O dia 24 de outubro 1975 foi inesquecível na Islândia, e os relatos das
participantes são muito legais. As escolas não abriram, porque as
professoras não foram dar aula. As lojas não conseguiram atender, porque
não tinha quem ficasse no balcão ou nos caixas.
Os jornais da Islândia tiveram enormes dificuldades para rodar naquele
dia, porque as tipógrafas eram quase todas mulheres no país. E os
telefones não funcionaram, porque as telefonistas... Bom, vocês já
entenderam.
No centro da capital Reikjavik, uma manifestação (hoje lendária no país)
reuniu 25 mil pessoas. Talvez não pareça tanto, mas é importante dizer
que isso dá MAIS DE 10% DA POPULAÇÃO TOTAL do país à época.

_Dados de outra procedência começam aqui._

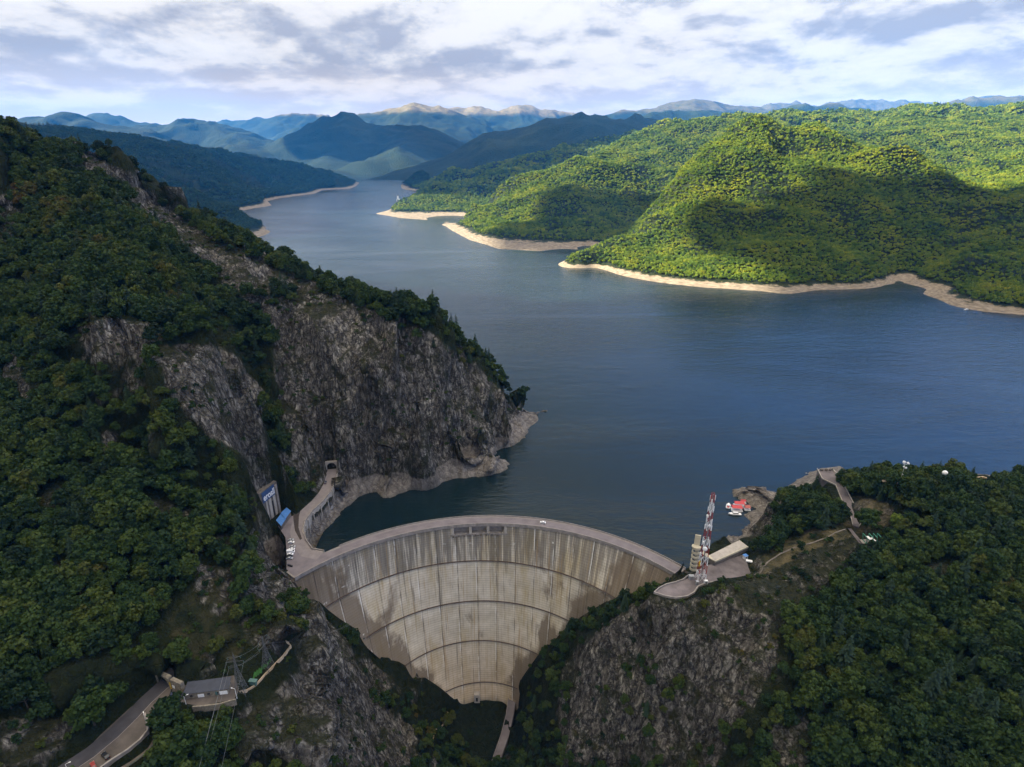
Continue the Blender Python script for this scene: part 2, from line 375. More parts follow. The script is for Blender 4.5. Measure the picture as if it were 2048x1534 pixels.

O dia de folga das mulheres islandesas tornou-se um símbolo mundial, e
teve consequências muito positivas. Leis garantindo salários iguais para
homens e mulheres foram aprovadas e, em 1980, o país teve sua primeira
presidente mulher, Vigdís Finnbogadóttir.
NA VERDADE, Vigdís Finnbogadóttir foi a primeira mulher eleita
presidente NO MUNDO. "Se me permitem dizer, já que muitos dizem isso
para mim: isso mudou tudo", diz a própria em entrevista posterior, sem
falsa modéstia. E tem razão.
Em 2009, a Islândia indicou Jóhanna Sigurðardóttir como
primeira-ministra. Ela também foi uma das primeiras mulheres a casar
legalmente com outra mulher no país (a novelista e autora de peças
teatrais Jónína Leósdóttir).
Até hoje, as feministas da Islândia lembram periodicamente do
Kvennafrídagurinn ("dia da folga das mulheres", em islandês). No
aniversário da greve, elas saem mais cedo do trabalho – sempre um pouco
mais tarde, simbolizando o quanto se avançou em igualdade até ali.
Em 24 de outubro de 2016, as trabalhadoras islandesas saíram do serviço
às 14h38 – três minutos mais tarde do que em 2010. E, ao se reunirem em
Reikvajik, fizeram as mesmas palmas que ficaram famosas na torcida da
Eurocopa daquele ano.
Enfim, fica aí essa bela história de como uma mobilização bem sucedida produz maravilhas. Obrigado <3."